Connections

We have been unable to get an internet connection for the past four days. Bernie checked and learned that it might be our little Clearwire tower or its cord.  So we got a new one and that didn’t work either. I am at my daughter’s right now where I can get on line, finally. During this interim I have been unable to blog. Actually, I was able to write blogs; I’ve just not been able to release it into my blog sight.

What I found myself missing was my other internet activities, Facebook and e-mail. I don’t do texting, but many of my friends have one of those super-duper i-phones and will get my e-mails on their phone, so I am able to use e-mail almost like texting. They have a disadvantage because I only get their messages when I go to my computer. But I can pester them any time. People are getting in the habit of keeping their phones handy all the time and checking the messages often.

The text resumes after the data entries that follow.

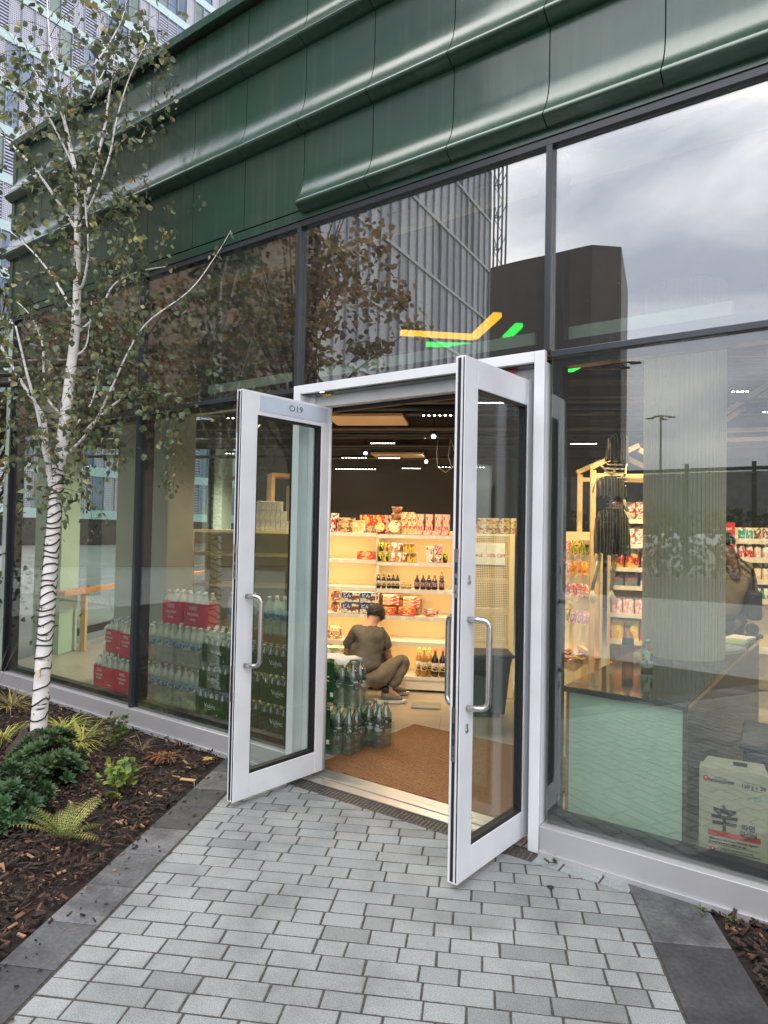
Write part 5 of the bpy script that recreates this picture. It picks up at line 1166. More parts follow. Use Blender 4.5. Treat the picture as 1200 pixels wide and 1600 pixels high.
# general soft ceiling light of the shop (the rows of LED bars)
for (x, y, e_) in ((-4.2, 3.3, 26), (-8.0, 6.5, 55), (-1.8, 5.2, 45), (.8, 2.2, 12), (-6.4, 2.3, 55), (-9.5, 5.0, 60)):
    ledbar('LED bar lighting the %s of the shop' % {-4.2: 'doorway floor', -8.0: 'rear left', -1.8: 'rear right', .8: 'counter corner', -6.4: 'water display', -9.5: 'window bar'}[x], x, y, 2.93, 8, .5, GA, e_)
cb2 = MB().tube([(.0, 0, 0), (-.02, 0, -.2), (.0, 0, -.42), (.12, 0, -.5), (.24, 0, -.42), (.26, 0, -.2), (.2, 0, .0)], .007, 6).tube([(.19, 0, 0), (.16, .02, -.25), (.2, .02, -.38), (.23, .02, -.42)], .006, 6).build('hanging_cable', 'creamw', None, (-5.35, 5.6, 3.0), GA)
tag(cb2, 'pale loop of cable hanging from the ceiling right of the far panel', 'cable')
# coloured light lines hung above the door
def bar2(lbl, pts, z, w, mt):
    m = MB()
    for i in range(len(pts)-1):
        a, b = Vector(pts[i]+(z,)), Vector(pts[i+1]+(z,)); d = (b-a).normalized(); n = Vector((-d.y, d.x, 0))*w
        m.add([a-n, b-n, b+n, a+n, a-n+Vector((0, 0, .03)), b-n+Vector((0, 0, .03)), b+n+Vector((0, 0, .03)), a+n+Vector((0, 0, .03))], [(3, 2, 1, 0), (4, 5, 6, 7), (0, 1, 5, 4), (1, 2, 6, 5), (2, 3, 7, 6), (3, 0, 4, 7)])
    tag(m.build('neon_light_line', mt), lbl, 'neon light')
bar2('thin amber neon chevron hanging inside above the doorway', [(-2.717, .69), (-2.325, 1.06), (-1.955, .69)], 3.0, .028, emis('amber_light', (1, .45, .01), 1.6))
bar2('green neon line left of the amber chevron', [(-2.72, 1.04), (-2.44, 1.25)], 3.0, .018, emis('green_light', (.03, 1, .10), 1.2))
bar2('green neon line right of the amber chevron', [(-2.14, 1.205), (-1.93, .97)], 3.0, .026, emis('green_light', (.03, 1, .10), 1.2))
bar2('short green neon line seen through the window right of the door', [(-2.12, 2.36), (-1.93, 2.17)], 3.0, .06, emis('green_light', (.03, 1, .10), 1.2))

# notice card on the column by the window bar
nc = wb('notice_card', mat('kraft_card', (.36, .27, .13), .7), 3.95, 4.2, -.335, -.305, 1.30, 1.66)
nc['label'] = 'brown card fixed to the column'

# ================================================================ BIRCH TREE
rt_ = random.Random(21)
TR = thing('birch_tree', 'slender white barked birch with sparse olive leaves in the left planting bed', 'tree', (-4.792, -.795, -.02), YAW)
def TP(px, py, dpt=0.):
    a = (px-46)/221.7; b = (1172-py)/221.7
    return Vector((a-.0196*b, dpt-.0265*b, b+.0196*a))
PTH = []
def limb(pts, r0, r1, dd=0.):
    out = []; n = len(pts); k = 6
    P = [TP(p[0], p[1], dd*(i/(n-1))) for i, p in enumerate(pts)]
    if PTH:
        q0 = min(PTH[0], key=lambda q: (q.x-P[0].x)**2+(q.z-P[0].z)**2)
        if math.hypot(q0.x-P[0].x, q0.z-P[0].z) < .16:
            sh0 = q0.y-P[0].y; P = [p+Vector((0, sh0, 0)) for p in P]; P[0] = q0.copy()
    path_ = []
    for i in range(n-1):
        p0, p1, p2, p3 = P[max(i-1, 0)], P[i], P[i+1], P[min(i+2, n-1)]
        for j in range(k):
            t = j/k; path_.append(.5*((2*p1)+(-p0+p2)*t+(2*p0-5*p1+4*p2-p3)*t*t+(-p0+3*p1-3*p2+p3)*t**3))
    path_.append(P[-1]); m = len(path_)
    return path_, [r0+(r1-r0)*i/(m-1) for i in range(m)]
trunkp = [(56, 1165), (57, 1130), (62, 1030), (70, 900), (76, 800), (80, 735), (87, 667), (98, 560), (104, 483), (104, 383), (102, 267), (97, 240), (80, 167), (67, 117), (50, 17), (44, -60)]
pth, rad_ = limb(trunkp, .064, .012, .25)
def tr_r(i, m):
    z = pth[i].z
    return .057-.015*min(z/2, 1) if z < 2 else max(.005, .044-.013*(z-2)*.95)
rad_ = [tr_r(i, len(pth)) for i in range(len(pth))]
MB().tube(pth, rad_, 14).build('trunk', 'bark', TR); PTH.append(pth)
L = [([(76, 790), (68, 720), (66, 660), (62, 640), (33, 590), (0, 530), (-30, 480)], .022, .006, -.15), ([(72, 770), (67, 700), (67, 650), (57, 583), (50, 520)], .016, .006, -.3),
 ([(80, 740), (74, 690), (73, 640), (43, 600), (33, 517), (8, 467), (-20, 440)], .014, .004, .3), ([(91, 713), (133, 667), (167, 610), (200, 547), (233, 503), (300, 457), (340, 410), (367, 372)], .010, .0015, -.25),
 ([(133, 667), (177, 620), (205, 605), (230, 597)], .010, .003, .2), ([(117, 680), (127, 623), (138, 560), (140, 530)], .008, .003, .1), ([(104, 505), (110, 497), (133, 467), (150, 420), (187, 393), (230, 380)], .012, .003, .25),
 ([(106, 550), (117, 530), (122, 480), (120, 450)], .009, .004, .1), ([(104, 440), (118, 430), (130, 383), (130, 330), (131, 300)], .012, .004, -.15), ([(101, 333), (73, 293), (43, 250), (0, 207), (-30, 180)], .013, .004, -.2),
 ([(102, 315), (115, 283), (123, 240), (137, 167), (143, 100), (147, 50), (149, -20)], .016, .004, .2), ([(118, 337), (130, 300), (160, 240), (177, 180), (200, 120), (230, 70)], .010, .003, -.2),
 ([(100, 477), (67, 423), (27, 373), (-20, 330)], .011, .004, .15), ([(80, 167), (60, 120), (30, 80), (0, 35)], .009, .003, .15),
 ([(143, 100), (165, 60), (185, 10), (190, -40)], .006, .003, .1), ([(97, 240), (60, 160), (20, 130), (-15, 90)], .008, .003, -.3), ([(140, 150), (175, 40), (210, 20)], .005, .002, .3)]
lm = MB(); twigs = MB(); leafm = MB(); paths = []
for pts_, r0, r1, dd in L:
    p, r = limb(pts_, r0, r1, dd); lm.tube(p, r, 8); paths.append((p, r))
paths.append((pth[40:], rad_[40:]))
lm.build('limb', 'bark', TR)
def leafq(m, c, s, d, nrm_seed, colr):
    d = d.normalized(); a = Vector((nrm_seed.uniform(-1, 1), nrm_seed.uniform(-1, 1), nrm_seed.uniform(-.4, .8))).cross(d)
    if a.length < .1: a = Vector((1, 0, 0)).cross(d)
    a.normalize(); n = d.cross(a)
    w = s*.42; f = s*.12
    pts = [c, c+d*s*.32+a*w+n*f, c+d*s*.72+a*w*.62+n*f*.6, c+d*s, c+d*s*.72-a*w*.62+n*f*.6, c+d*s*.32-a*w+n*f, c+d*s*.5]
    m.add(pts, [(0, 1, 6), (1, 2, 6), (2, 3, 6), (3, 4, 6), (4, 5, 6), (5, 0, 6)], 0, colr)
def leafcol(r):
    q = r.random(); g = r.uniform(.55, 1.25)
    if q < .62: return (.12*g, .155*g, .08*g)
    if q < .88: return (.18*g, .21*g, .09*g)
    if q < .98: return (.36*g, .35*g, .15*g)
    return (.26*g, .15*g, .04*g)
twm = mat('twig_bark', (.06, .03, .02), .7)
def twig(p0, d0, L_, droop, nleaf, r=.0026):
    p = p0.copy(); d = d0.normalized(); pts = [p.copy()]; steps = 7
    for i in range(steps):
        d = (d+Vector((rt_.gauss(0, .13), rt_.gauss(0, .13), rt_.gauss(-droop, .10)))).normalized(); p = p+d*(L_/steps); pts.append(p.copy())
    twigs.tube(pts, [r*(1-.7*i/steps) for i in range(steps+1)], 4)
    for i in range(nleaf):
        t = rt_.uniform(.15, 1)*steps; k = min(int(t), steps-1); q = pts[k].lerp(pts[k+1], t-k)
        ld = Vector((rt_.uniform(-1, 1), rt_.uniform(-1, 1), rt_.uniform(-1.6, .2))).normalized()
        leafq(leafm, q+ld*.012, rt_.uniform(.034, .064), ld, rt_, leafcol(rt_))
    return pts
def crown_ok(p):  # keep the crown inside its own outline (local metres)
    x, z = p.x, p.z
    if z < 1.75: return False
    lim = .62 if z < 2.2 else .80 if z < 3.0 else 1.0 if z < 4.4 else .85
    return -1.3 < x < lim
for p, r in paths:
    m = len(p)
    for i in range(3, m):
        if rt_.random() < .66:
            c = p[i]
            if not crown_ok(c): 
                if i > m-4 and c.z > 2: twig(c, Vector((rt_.uniform(-1, 1), rt_.uniform(-1, 1), .1)), .15, .1, 2, .0015)
                continue
            for q in range(1 if rt_.random() < .45 else 2):
                d = Vector((rt_.uniform(-1, 1), rt_.uniform(-1, 1), rt_.uniform(-.1, .8)))
                tw = twig(c, d, rt_.uniform(.2, .6), .16, rt_.randint(3, 9), .0026)
                if rt_.random() < .5: twig(tw[-2], Vector((rt_.uniform(-1, 1), rt_.uniform(-1, 1), -.4)), rt_.uniform(.15, .4), .35, rt_.randint(3, 9), .0016)
# hanging sprays seen in front of the windows
for (x, y, L_, n) in ((255, 590, .85, 55), (262, 600, .8, 45), (140, 640, .6, 35), (160, 620, .5, 30), (175, 600, .5, 26), (120, 720, .55, 26), (135, 700, .4, 20), (295, 470, .16, 8), (330, 440, .2, 6), (362, 378, .15, 3), (350, 395, .14, 4), (313, 300, .2, 6), (190, 560, .4, 24), (215, 540, .4, 24), (200, 470, .4, 30), (225, 450, .35, 26), (250, 280, .3, 12), (262, 130, .25, 10), (235, 80, .3, 14), (160, 480, .5, 40), (180, 430, .5, 40), (200, 380, .45, 36), (215, 350, .4, 30), (240, 330, .35, 20), (55, 560, .5, 30), (30, 480, .5, 30), (15, 420, .5, 34), (20, 600, .4, 16), (175, 520, .5, 36), (150, 560, .5, 30)):
    p = TP(x, y, rt_.uniform(-.25, .25)); pts = [p.copy()]; d = Vector((rt_.uniform(-.15, .15), 0, -1))
    for i in range(8): d = (d+Vector((rt_.gauss(0, .1), rt_.gauss(0, .1), -.1))).normalized(); p = p+d*L_/8; pts.append(p.copy())
    twigs.tube(pts, .0016, 4)
    for i in range(n):
        t = rt_.uniform(0, 8); k = min(int(t), 7); q = pts[k].lerp(pts[k+1], t-k)+Vector((rt_.gauss(0, .035), rt_.gauss(0, .035), 0)); ld = Vector((rt_.uniform(-.8, .8), rt_.uniform(-.8, .8), -1)).normalized(); leafq(leafm, q, rt_.uniform(.028, .05), ld, rt_, leafcol(rt_))
twigs.build('twigs', twm, TR, kind='stuff'); leafm.build('crown', 'leaf', TR)
# burlap around the root ball
bl = MB(); n = 26
for j, (r, z) in enumerate(((.20, -.02), (.175, .05), (.13, .10), (.095, .15), (.085, .175), (.068, .18))):
    for i in range(n):
        a = 2*PI*i/n; f = 1+.10*math.sin(a*5+j)+.05*math.sin(a*9-j*1.3); bl.v.append((r*f*math.cos(a), r*f*math.sin(a), z+.012*math.sin(a*4)))
for j in range(5):
    for i in range(n): i2 = (i+1) % n; bl.f.append((j*n+i, j*n+i2, (j+1)*n+i2, (j+1)*n+i)); bl.m.append(0); bl.c.append(None); bl.sm.append(True)
q = TP(56, 1150); b_ = bl.build('root_wrap', 'pot', TR, (q.x, q.y, 0)); b_['label'] = 'brown sacking wrapped round the foot of the trunk'
# string of fairy lights wound round the trunk (own thing)
LS = thing('fairy_light_string', 'black wire string of tiny lights wound round the birch trunk', 'light string', (-4.792, -.795, -.02), YAW)
zz = []; z = .16
spp = []
while z < 1.98:
    step = .11 if z < .62 else .052
    for k in range(14):
        a = 2*PI*k/14; zc = z+step*k/14+.013*math.sin(a+z*31)+.007*math.sin(a*2+z*9)
        # trunk centre at this height
        i = min(range(len(pth)), key=lambda q_: abs(pth[q_].z-zc)); j = min(i+1, len(pth)-1); t = (zc-pth[i].z)/max(1e-3, pth[j].z-pth[i].z)
        c = pth[i].lerp(pth[j], max(-1, min(1, t))); r = rad_[i]+.0025
        spp.append((c.x+r*math.cos(a), c.y+r*math.sin(a), zc))
    z += step
wr_ = MB().tube(spp, .0056, 5)
for k in range(5, len(spp)-6, 9):
    p = Vector(spp[k]); q = Vector(spp[k+5]); 
    if rt_.random() < .8: wr_.tube([p, p.lerp(q, .5)+(p-q).cross(Vector((0, 0, 1))).normalized()*.012, q+Vector((0, 0, .055))], .0036, 4)
    if rt_.random() < .6:
        o_ = Vector((math.cos(k), math.sin(k), .3))*.03; wr_.tube([p, p+o_], [.003, .0045], 5)
wr_.build('wire', 'rubber', LS)
MB().box(.055, -.08, 1.0-.45, .085, -.06, .60).build('connector_tag', mat('cream_plastic', (.7, .62, .4), .5), LS)

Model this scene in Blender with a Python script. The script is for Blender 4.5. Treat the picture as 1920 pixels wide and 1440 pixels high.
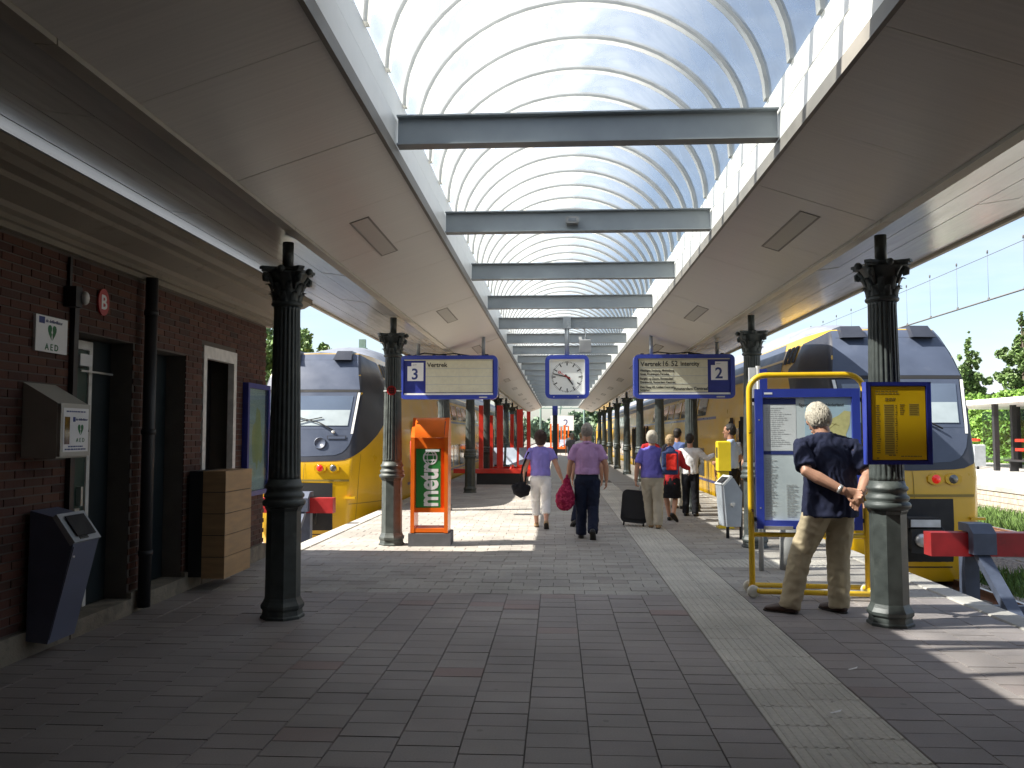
import bpy, bmesh, math, random
import numpy as np
from mathutils import Vector, Matrix, noise as mnoise

for o in list(bpy.data.objects):
    bpy.data.objects.remove(o)
S = bpy.context.scene
COL = S.collection
R = math.radians
random.seed(7)

# ------------------------------------------------------------------ camera
cd = bpy.data.cameras.new('camera'); cam = bpy.data.objects.new('camera', cd); COL.objects.link(cam)
cd.sensor_width = 36.0; cd.lens = 1580 / 1920 * 36.0
cd.clip_start = 0.05; cd.clip_end = 3000
cam.location = (0, 0, 1.6)
cam.rotation_euler = (R(90 + 3.441), 0, R(3.074))
S.camera = cam
S.render.resolution_x = 1024; S.render.resolution_y = 768

# ------------------------------------------------------------------ sky, sun, exposure
SUN_EL, SUN_AZ = 46.0, 258.0          # compass-like angle, clockwise from +Y
W = bpy.data.worlds.new('World'); S.world = W; W.use_nodes = True
nt = W.node_tree; nt.nodes.clear()
out = nt.nodes.new('ShaderNodeOutputWorld'); bg = nt.nodes.new('ShaderNodeBackground')
sky = nt.nodes.new('ShaderNodeTexSky'); sky.sky_type = 'NISHITA'; sky.sun_disc = False
sky.sun_elevation = R(SUN_EL); sky.sun_rotation = R(SUN_AZ)
sky.air_density = 1.0; sky.dust_density = 1.6; sky.ozone_density = 1.0
tc = nt.nodes.new('ShaderNodeTexCoord'); mp = nt.nodes.new('ShaderNodeMapping')
mp.inputs['Scale'].default_value = (1.0, 1.6, 5.0)
cn = nt.nodes.new('ShaderNodeTexNoise'); cn.inputs['Scale'].default_value = 2.2
cn.inputs['Detail'].default_value = 7; cn.inputs['Roughness'].default_value = 0.62
cr = nt.nodes.new('ShaderNodeValToRGB'); cr.color_ramp.elements[0].position = .42; cr.color_ramp.elements[1].position = .78
cr.color_ramp.elements[0].color = (.12, .12, .12, 1); cr.color_ramp.elements[1].color = (.55, .55, .55, 1)
mx = nt.nodes.new('ShaderNodeMix'); mx.data_type = 'RGBA'
mx.inputs['B'].default_value = (5.3, 5.6, 5.95, 1)
L = nt.links.new
L(tc.outputs['Generated'], mp.inputs['Vector']); L(mp.outputs[0], cn.inputs['Vector'])
L(cn.outputs['Fac'], cr.inputs['Fac']); L(cr.outputs['Color'], mx.inputs['Factor'])
L(sky.outputs[0], mx.inputs['A']); L(mx.outputs['Result'], bg.inputs['Color'])
bg.inputs['Strength'].default_value = 0.085
L(bg.outputs[0], out.inputs['Surface'])

sd = bpy.data.lights.new('sun', 'SUN'); sd.energy = 5.0; sd.angle = R(0.53); sd.color = (1.0, .94, .84)
sun = bpy.data.objects.new('sun', sd); COL.objects.link(sun)
a, e = R(SUN_AZ), R(SUN_EL)
to_sun = Vector((math.sin(a) * math.cos(e), math.cos(a) * math.cos(e), math.sin(e)))
sun.rotation_euler = to_sun.to_track_quat('Z', 'Y').to_euler()
sun.location = to_sun * 60

S.view_settings.view_transform = 'Standard'; S.view_settings.look = 'None'
S.view_settings.exposure = 1.45; S.view_settings.gamma = 1.0; S.view_settings.use_curve_mapping = False
try:
    S.cycles.max_bounces = 8; S.cycles.diffuse_bounces = 5; S.cycles.transparent_max_bounces = 24
except Exception:
    pass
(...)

Being unable to use it, I realize that Facebook is the way I have been keeping track of my family members. All of my children and older grandchildren and a few more distant relatives are on Facebook.  Some use Facebook every day…all day. When I talk to them on the phone, one will tell me about what is happening and often I already know because I read about it. Facebook is changing how we communicate. But Facebook doesn’t really tell me how people are. For the most part, one has to read between the what information to figure out how people are doing on the inside and the inside is what concerns me most about the people I love.

When I see what people write on Facebook, I will comment once I a while, but my small sentences are usually part of larger conversations with people I don’t even know. These conversations help me to identify what people believe about life and what is important to them. All good stuff, but a poor substitute for personal interchanges.

The above is what Bernie and I talked about the other morning and it is often a topic of conversation when we get together with folks our age.  Most of my friends don’t like Facebook. Some don’t use it at all. I tell them I like it so that I can learn what is happening day to day with my family members. When I see any of their postings, and I like that extra bonus of knowing when they posted, I at least know that they are safe and sound for the moment. But we elders admit to one another that face-to-face and voice contacts are happening less and less. The internet communication system may be quite satisfying for my children’s and grandchildren’s generations, but those of us in the elder generation are starting to feel lonely.

2 thoughts on “Connections”

  1. I totally agree with you about your facebook “feelings”. I just can’t get into that type of contact all day, but like you, I learn a little about what my friends are doing. I just cant convince them to communicate any other way. As for using the other devices, I have a funny short story. We’d be at a restaurant and having a good conversation, also watching others doing nothing but texting. I swore I would NEVER be like that, but then I needed a new phone and brother Dave talked me into the I phone 5. Well, you guessed it, never say never. I do leave the phome in my purse too much so dont hear the text messages, and when we go out to eat, I leave it in the car. I also ask the grankids to leave electronics in the car when they come to visit.
    Like you, I too am lonely.

    1. Thanks, Nancy. I suspect that some time soon, the younger generation will come up with a name for us elders who can’t get into the swing of new technology…and don’t want to. I think it is the not wanting to that baffles them.